§ Task description
Write out the material exactly. Do not include the pictures.

§ Given data
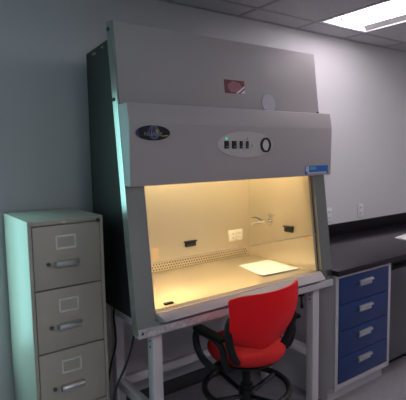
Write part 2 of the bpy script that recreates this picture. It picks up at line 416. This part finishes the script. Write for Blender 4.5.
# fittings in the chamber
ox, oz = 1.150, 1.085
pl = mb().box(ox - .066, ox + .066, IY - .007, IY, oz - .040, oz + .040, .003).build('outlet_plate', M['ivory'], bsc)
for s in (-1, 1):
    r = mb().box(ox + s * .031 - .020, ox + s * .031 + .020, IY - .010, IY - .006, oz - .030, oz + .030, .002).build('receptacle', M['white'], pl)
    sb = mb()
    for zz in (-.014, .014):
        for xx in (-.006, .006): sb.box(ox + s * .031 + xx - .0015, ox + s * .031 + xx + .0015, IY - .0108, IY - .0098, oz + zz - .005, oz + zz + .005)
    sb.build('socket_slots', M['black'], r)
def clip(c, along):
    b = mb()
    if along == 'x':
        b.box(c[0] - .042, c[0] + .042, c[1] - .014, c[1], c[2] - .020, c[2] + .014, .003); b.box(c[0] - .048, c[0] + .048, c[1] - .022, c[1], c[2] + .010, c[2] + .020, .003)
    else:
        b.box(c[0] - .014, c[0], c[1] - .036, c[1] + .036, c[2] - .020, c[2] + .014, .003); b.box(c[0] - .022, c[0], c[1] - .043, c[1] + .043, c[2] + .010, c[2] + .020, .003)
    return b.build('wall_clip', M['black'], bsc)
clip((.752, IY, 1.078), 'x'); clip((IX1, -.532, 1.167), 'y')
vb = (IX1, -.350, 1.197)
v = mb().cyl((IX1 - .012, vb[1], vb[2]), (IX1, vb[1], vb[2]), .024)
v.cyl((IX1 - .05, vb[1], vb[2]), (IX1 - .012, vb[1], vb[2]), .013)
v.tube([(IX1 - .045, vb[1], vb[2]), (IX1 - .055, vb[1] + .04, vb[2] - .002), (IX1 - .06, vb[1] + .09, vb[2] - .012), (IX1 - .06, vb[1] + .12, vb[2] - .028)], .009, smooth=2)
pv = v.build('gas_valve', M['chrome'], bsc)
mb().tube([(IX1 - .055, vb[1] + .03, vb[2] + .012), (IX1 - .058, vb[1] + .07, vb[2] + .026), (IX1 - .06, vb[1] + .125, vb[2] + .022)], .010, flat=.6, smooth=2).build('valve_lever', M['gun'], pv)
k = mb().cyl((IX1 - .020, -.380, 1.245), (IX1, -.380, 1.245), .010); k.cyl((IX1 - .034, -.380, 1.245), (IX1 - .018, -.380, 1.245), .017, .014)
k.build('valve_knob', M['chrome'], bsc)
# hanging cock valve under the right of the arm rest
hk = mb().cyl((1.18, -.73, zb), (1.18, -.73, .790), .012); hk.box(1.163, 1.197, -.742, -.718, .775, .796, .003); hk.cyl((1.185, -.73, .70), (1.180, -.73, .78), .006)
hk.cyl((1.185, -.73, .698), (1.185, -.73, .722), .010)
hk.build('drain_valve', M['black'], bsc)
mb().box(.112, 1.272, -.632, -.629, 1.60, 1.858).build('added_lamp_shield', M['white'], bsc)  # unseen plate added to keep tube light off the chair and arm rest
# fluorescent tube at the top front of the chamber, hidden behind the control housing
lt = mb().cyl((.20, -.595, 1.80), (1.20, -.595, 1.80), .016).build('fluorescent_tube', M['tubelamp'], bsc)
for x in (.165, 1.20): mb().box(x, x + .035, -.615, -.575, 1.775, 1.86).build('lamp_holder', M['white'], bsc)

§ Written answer
Write part 2 of the bpy script that recreates this picture. It picks up at line 416. This part finishes the script. Write for Blender 4.5.
# fittings in the chamber
ox, oz = 1.150, 1.085
pl = mb().box(ox - .066, ox + .066, IY - .007, IY, oz - .040, oz + .040, .003).build('outlet_plate', M['ivory'], bsc)
for s in (-1, 1):
    r = mb().box(ox + s * .031 - .020, ox + s * .031 + .020, IY - .010, IY - .006, oz - .030, oz + .030, .002).build('receptacle', M['white'], pl)
    sb = mb()
    for zz in (-.014, .014):
        for xx in (-.006, .006): sb.box(ox + s * .031 + xx - .0015, ox + s * .031 + xx + .0015, IY - .0108, IY - .0098, oz + zz - .005, oz + zz + .005)
    sb.build('socket_slots', M['black'], r)
def clip(c, along):
    b = mb()
    if along == 'x':
        b.box(c[0] - .042, c[0] + .042, c[1] - .014, c[1], c[2] - .020, c[2] + .014, .003); b.box(c[0] - .048, c[0] + .048, c[1] - .022, c[1], c[2] + .010, c[2] + .020, .003)
    else:
        b.box(c[0] - .014, c[0], c[1] - .036, c[1] + .036, c[2] - .020, c[2] + .014, .003); b.box(c[0] - .022, c[0], c[1] - .043, c[1] + .043, c[2] + .010, c[2] + .020, .003)
    return b.build('wall_clip', M['black'], bsc)
clip((.752, IY, 1.078), 'x'); clip((IX1, -.532, 1.167), 'y')
vb = (IX1, -.350, 1.197)
v = mb().cyl((IX1 - .012, vb[1], vb[2]), (IX1, vb[1], vb[2]), .024)
v.cyl((IX1 - .05, vb[1], vb[2]), (IX1 - .012, vb[1], vb[2]), .013)
v.tube([(IX1 - .045, vb[1], vb[2]), (IX1 - .055, vb[1] + .04, vb[2] - .002), (IX1 - .06, vb[1] + .09, vb[2] - .012), (IX1 - .06, vb[1] + .12, vb[2] - .028)], .009, smooth=2)
pv = v.build('gas_valve', M['chrome'], bsc)
mb().tube([(IX1 - .055, vb[1] + .03, vb[2] + .012), (IX1 - .058, vb[1] + .07, vb[2] + .026), (IX1 - .06, vb[1] + .125, vb[2] + .022)], .010, flat=.6, smooth=2).build('valve_lever', M['gun'], pv)
k = mb().cyl((IX1 - .020, -.380, 1.245), (IX1, -.380, 1.245), .010); k.cyl((IX1 - .034, -.380, 1.245), (IX1 - .018, -.380, 1.245), .017, .014)
k.build('valve_knob', M['chrome'], bsc)
# hanging cock valve under the right of the arm rest
hk = mb().cyl((1.18, -.73, zb), (1.18, -.73, .790), .012); hk.box(1.163, 1.197, -.742, -.718, .775, .796, .003); hk.cyl((1.185, -.73, .70), (1.180, -.73, .78), .006)
hk.cyl((1.185, -.73, .698), (1.185, -.73, .722), .010)
hk.build('drain_valve', M['black'], bsc)
mb().box(.112, 1.272, -.632, -.629, 1.60, 1.858).build('added_lamp_shield', M['white'], bsc)  # unseen plate added to keep tube light off the chair and arm rest
# fluorescent tube at the top front of the chamber, hidden behind the control housing
lt = mb().cyl((.20, -.595, 1.80), (1.20, -.595, 1.80), .016).build('fluorescent_tube', M['tubelamp'], bsc)
for x in (.165, 1.20): mb().box(x, x + .035, -.615, -.575, 1.775, 1.86).build('lamp_holder', M['white'], bsc)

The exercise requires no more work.